The Low-Frequency Array (LOFAR) Long-Baseline Calibrator Survey (LBCS) was conducted between 2014 and 2019 in order to obtain a set of suitable calibrators for the LOFAR array. In this paper, we present the complete survey, building on the preliminary analysis published in 2016 which covered approximately half the survey area. The final catalogue consists of 30 006 observations of 24 713 sources in the northern sky, selected for a combination of high low-frequency radio flux density and flat spectral index using existing surveys (WENSS, NVSS, VLSS, and MSSS). Approximately one calibrator per square degree, suitable for calibration of >= 200 km baselines is identified by the detection of compact flux density, for declinations north of 30 degrees and away from the Galactic plane, with a considerably lower density south of this point due to relative difficulty in selecting flat-spectrum candidate sources in this area of the sky. The catalogue contains indicators of degree of correlated flux on baselines between the Dutch core and each of the international stations, involving a maximum baseline length of nearly 2000 km, for all of the observations.
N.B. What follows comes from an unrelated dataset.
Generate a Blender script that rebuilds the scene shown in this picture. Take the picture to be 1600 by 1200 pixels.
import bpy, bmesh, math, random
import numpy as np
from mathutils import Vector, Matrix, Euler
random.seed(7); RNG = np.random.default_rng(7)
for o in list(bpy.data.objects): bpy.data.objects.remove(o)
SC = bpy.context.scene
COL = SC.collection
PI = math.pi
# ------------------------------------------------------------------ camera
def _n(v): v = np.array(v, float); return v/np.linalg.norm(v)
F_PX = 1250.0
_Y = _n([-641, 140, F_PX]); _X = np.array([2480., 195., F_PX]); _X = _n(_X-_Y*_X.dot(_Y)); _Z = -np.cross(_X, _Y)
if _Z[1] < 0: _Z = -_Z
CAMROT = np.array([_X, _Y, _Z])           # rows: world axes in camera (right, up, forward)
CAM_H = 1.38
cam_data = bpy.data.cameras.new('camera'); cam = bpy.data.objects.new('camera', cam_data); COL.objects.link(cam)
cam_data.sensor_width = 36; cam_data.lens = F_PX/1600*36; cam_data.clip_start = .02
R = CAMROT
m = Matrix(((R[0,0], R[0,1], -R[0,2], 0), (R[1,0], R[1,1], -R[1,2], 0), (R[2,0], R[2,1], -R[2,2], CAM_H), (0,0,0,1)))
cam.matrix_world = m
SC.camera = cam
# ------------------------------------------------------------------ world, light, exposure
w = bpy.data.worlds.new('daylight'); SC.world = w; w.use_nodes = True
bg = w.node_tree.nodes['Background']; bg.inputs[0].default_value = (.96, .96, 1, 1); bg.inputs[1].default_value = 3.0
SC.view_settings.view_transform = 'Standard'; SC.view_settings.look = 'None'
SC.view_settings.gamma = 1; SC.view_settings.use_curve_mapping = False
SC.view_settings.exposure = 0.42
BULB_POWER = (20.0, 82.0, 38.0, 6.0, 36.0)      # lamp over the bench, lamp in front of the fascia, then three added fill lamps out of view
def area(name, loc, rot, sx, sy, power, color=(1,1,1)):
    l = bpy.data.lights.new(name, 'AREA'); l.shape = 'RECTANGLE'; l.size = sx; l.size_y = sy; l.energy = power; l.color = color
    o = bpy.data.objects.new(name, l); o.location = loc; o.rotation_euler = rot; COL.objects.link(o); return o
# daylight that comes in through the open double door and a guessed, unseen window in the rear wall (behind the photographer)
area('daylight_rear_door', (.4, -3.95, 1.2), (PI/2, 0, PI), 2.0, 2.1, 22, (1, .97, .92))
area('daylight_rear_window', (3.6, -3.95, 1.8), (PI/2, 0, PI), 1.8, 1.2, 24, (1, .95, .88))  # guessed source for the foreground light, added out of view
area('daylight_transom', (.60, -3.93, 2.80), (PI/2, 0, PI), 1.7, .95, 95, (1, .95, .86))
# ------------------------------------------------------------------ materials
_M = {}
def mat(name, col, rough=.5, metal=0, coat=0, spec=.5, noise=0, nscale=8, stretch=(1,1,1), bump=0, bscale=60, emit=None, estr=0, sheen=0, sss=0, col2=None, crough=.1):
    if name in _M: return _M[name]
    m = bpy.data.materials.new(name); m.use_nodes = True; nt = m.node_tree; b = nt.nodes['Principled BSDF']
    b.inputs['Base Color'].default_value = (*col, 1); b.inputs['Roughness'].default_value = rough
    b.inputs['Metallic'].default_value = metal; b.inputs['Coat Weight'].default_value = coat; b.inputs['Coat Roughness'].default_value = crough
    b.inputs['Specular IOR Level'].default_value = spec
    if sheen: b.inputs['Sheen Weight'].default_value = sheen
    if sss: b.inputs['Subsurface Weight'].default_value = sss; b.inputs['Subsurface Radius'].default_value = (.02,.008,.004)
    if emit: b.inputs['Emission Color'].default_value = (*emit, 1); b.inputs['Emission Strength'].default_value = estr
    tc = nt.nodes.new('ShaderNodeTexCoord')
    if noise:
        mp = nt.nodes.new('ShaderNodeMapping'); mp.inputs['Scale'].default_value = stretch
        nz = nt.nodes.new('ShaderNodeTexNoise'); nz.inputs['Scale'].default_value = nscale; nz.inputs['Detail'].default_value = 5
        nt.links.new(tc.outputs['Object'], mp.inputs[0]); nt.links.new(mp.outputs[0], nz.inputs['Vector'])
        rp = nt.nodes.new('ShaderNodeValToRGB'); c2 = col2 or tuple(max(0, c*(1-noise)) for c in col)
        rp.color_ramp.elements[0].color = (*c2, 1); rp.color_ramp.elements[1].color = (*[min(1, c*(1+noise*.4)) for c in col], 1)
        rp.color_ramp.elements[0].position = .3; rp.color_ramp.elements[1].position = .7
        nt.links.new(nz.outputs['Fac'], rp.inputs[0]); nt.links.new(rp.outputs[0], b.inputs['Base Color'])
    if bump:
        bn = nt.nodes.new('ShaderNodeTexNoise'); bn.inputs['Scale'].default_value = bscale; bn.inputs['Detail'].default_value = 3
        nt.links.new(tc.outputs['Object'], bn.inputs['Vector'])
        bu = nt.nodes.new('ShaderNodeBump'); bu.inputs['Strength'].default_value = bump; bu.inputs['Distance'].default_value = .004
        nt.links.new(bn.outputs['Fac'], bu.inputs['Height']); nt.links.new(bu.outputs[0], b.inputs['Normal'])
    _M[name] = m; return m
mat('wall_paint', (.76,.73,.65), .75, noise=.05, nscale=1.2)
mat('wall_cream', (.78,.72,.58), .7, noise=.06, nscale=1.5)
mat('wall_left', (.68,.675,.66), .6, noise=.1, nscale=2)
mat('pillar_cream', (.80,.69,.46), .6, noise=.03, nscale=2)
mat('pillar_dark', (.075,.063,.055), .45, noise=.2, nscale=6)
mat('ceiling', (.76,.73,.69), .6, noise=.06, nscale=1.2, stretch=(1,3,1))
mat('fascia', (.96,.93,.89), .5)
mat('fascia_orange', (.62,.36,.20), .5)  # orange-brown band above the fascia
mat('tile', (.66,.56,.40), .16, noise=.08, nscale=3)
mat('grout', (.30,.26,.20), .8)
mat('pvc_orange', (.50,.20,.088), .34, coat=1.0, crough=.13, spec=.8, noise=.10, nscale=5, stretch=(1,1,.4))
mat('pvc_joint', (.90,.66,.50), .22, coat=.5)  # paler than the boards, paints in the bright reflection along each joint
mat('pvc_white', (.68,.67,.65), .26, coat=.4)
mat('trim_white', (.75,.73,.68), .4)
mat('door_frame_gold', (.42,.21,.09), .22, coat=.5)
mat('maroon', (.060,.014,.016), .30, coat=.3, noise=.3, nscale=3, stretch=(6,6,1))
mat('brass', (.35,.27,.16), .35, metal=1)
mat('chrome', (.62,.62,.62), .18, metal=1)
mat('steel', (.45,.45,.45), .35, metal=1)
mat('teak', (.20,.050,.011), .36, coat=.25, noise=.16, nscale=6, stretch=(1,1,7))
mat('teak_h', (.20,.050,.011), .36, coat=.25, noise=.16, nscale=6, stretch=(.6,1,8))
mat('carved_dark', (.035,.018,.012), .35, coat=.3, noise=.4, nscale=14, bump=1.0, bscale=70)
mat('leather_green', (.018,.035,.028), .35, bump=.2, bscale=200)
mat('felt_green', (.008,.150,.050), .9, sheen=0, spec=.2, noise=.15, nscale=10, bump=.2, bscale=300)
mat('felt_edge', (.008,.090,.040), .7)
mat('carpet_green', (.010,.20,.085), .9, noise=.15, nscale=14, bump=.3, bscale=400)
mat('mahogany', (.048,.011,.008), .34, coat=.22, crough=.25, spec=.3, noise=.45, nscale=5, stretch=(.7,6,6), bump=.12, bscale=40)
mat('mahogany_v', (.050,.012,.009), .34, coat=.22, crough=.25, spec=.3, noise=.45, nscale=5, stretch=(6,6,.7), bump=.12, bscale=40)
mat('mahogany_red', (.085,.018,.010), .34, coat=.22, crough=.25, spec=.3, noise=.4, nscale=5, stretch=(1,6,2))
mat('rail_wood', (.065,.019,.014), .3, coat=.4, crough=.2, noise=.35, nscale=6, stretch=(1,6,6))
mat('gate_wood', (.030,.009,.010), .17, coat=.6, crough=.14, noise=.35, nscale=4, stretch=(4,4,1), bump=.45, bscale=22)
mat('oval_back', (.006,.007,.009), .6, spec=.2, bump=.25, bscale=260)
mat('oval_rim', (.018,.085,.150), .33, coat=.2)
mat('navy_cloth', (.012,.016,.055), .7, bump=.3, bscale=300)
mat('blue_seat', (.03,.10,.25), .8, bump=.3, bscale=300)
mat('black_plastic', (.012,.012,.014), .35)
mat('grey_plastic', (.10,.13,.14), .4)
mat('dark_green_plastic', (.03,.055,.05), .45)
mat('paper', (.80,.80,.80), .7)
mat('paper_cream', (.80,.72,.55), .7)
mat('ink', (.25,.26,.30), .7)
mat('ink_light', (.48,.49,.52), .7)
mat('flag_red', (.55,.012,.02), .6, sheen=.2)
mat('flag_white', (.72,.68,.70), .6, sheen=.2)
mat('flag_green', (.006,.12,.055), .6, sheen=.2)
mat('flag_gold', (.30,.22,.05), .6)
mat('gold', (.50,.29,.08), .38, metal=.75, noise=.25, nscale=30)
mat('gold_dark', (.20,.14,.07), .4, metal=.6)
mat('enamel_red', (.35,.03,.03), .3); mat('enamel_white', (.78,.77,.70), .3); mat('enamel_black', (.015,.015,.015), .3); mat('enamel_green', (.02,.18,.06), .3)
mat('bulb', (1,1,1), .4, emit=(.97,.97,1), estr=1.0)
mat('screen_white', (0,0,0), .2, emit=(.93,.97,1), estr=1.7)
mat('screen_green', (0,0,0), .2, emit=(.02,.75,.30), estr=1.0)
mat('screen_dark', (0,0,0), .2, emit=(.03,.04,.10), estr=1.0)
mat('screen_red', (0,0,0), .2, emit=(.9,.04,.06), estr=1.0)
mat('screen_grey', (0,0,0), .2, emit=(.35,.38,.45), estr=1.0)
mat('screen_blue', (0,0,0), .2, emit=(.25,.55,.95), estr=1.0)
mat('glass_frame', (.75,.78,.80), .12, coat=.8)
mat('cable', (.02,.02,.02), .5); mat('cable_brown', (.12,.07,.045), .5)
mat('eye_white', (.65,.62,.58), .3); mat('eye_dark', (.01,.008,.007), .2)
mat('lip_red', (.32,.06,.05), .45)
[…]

Use of the VLBA calibrator list, together with statistical arguments by comparison with flux densities from lower-resolution catalogues, allow us to establish a rough flux density scale for the LBCS observations, so that LBCS statistics can be used to estimate compact flux densities on scales between 300 mas and 2 '', for sources observed in the survey. The survey is used to estimate the phase coherence time of the ionosphere for the LOFAR international baselines, with median phase coherence times of about 2 mM varying by a few tens of percent between the shortest and longest baselines. The LBCS can be used to assess the structures of point sources in lower-resolution surveys, with significant reductions in the degree of coherence in these sources on scales between 2 '' and 300 mas. The LBCS survey sources show a greater incidence of compact flux density in quasars than in radio galaxies, consistent with unified schemes of radio sources. Comparison with samples of sources from interplanetary scintillation (IPS) studies with the Murchison Widefield Array shows consistent patterns of detection of compact structure in sources observed both interferometrically with LOFAR and using IPS.